▼▼▼

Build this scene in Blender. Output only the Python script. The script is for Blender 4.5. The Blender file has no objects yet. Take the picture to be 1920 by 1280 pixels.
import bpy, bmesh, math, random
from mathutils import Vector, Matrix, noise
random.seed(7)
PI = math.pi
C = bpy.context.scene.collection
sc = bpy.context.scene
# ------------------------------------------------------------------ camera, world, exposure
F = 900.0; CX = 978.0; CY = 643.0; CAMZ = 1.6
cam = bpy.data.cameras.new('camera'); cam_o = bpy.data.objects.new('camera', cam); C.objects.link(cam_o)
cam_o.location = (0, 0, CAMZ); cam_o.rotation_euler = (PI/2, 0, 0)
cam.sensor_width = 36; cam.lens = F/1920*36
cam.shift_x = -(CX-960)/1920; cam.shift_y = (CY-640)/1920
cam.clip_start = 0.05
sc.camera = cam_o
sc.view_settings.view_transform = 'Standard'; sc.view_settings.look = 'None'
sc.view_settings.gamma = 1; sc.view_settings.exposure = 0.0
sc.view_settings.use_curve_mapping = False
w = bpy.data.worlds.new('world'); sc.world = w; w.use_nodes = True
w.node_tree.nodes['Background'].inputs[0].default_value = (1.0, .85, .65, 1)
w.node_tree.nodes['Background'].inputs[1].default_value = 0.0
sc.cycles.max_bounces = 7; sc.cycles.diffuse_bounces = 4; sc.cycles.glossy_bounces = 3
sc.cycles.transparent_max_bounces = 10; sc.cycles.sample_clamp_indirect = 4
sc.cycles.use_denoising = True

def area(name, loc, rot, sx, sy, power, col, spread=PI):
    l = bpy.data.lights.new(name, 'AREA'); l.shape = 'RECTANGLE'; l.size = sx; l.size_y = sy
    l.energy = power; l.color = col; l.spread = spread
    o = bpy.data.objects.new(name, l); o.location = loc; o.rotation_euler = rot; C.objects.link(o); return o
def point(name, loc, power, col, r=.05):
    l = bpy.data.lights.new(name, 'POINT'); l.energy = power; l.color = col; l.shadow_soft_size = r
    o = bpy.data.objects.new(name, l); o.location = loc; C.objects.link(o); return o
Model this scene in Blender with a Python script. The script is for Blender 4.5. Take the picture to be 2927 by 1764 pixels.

▲▲▲

§ What you are asked to do
Send back all of the entries exactly, with nothing missing.

§ Correct response
Build this scene in Blender. Output only the Python script. The script is for Blender 4.5. The Blender file has no objects yet. Take the picture to be 1920 by 1280 pixels.
import bpy, bmesh, math, random
from mathutils import Vector, Matrix, noise
random.seed(7)
PI = math.pi
C = bpy.context.scene.collection
sc = bpy.context.scene
# ------------------------------------------------------------------ camera, world, exposure
F = 900.0; CX = 978.0; CY = 643.0; CAMZ = 1.6
cam = bpy.data.cameras.new('camera'); cam_o = bpy.data.objects.new('camera', cam); C.objects.link(cam_o)
cam_o.location = (0, 0, CAMZ); cam_o.rotation_euler = (PI/2, 0, 0)
cam.sensor_width = 36; cam.lens = F/1920*36
cam.shift_x = -(CX-960)/1920; cam.shift_y = (CY-640)/1920
cam.clip_start = 0.05
sc.camera = cam_o
sc.view_settings.view_transform = 'Standard'; sc.view_settings.look = 'None'
sc.view_settings.gamma = 1; sc.view_settings.exposure = 0.0
sc.view_settings.use_curve_mapping = False
w = bpy.data.worlds.new('world'); sc.world = w; w.use_nodes = True
w.node_tree.nodes['Background'].inputs[0].default_value = (1.0, .85, .65, 1)
w.node_tree.nodes['Background'].inputs[1].default_value = 0.0
sc.cycles.max_bounces = 7; sc.cycles.diffuse_bounces = 4; sc.cycles.glossy_bounces = 3
sc.cycles.transparent_max_bounces = 10; sc.cycles.sample_clamp_indirect = 4
sc.cycles.use_denoising = True

def area(name, loc, rot, sx, sy, power, col, spread=PI):
    l = bpy.data.lights.new(name, 'AREA'); l.shape = 'RECTANGLE'; l.size = sx; l.size_y = sy
    l.energy = power; l.color = col; l.spread = spread
    o = bpy.data.objects.new(name, l); o.location = loc; o.rotation_euler = rot; C.objects.link(o); return o
def point(name, loc, power, col, r=.05):
    l = bpy.data.lights.new(name, 'POINT'); l.energy = power; l.color = col; l.shadow_soft_size = r
    o = bpy.data.objects.new(name, l); o.location = loc; C.objects.link(o); return o
Model this scene in Blender with a Python script. The script is for Blender 4.5. Take the picture to be 2927 by 1764 pixels.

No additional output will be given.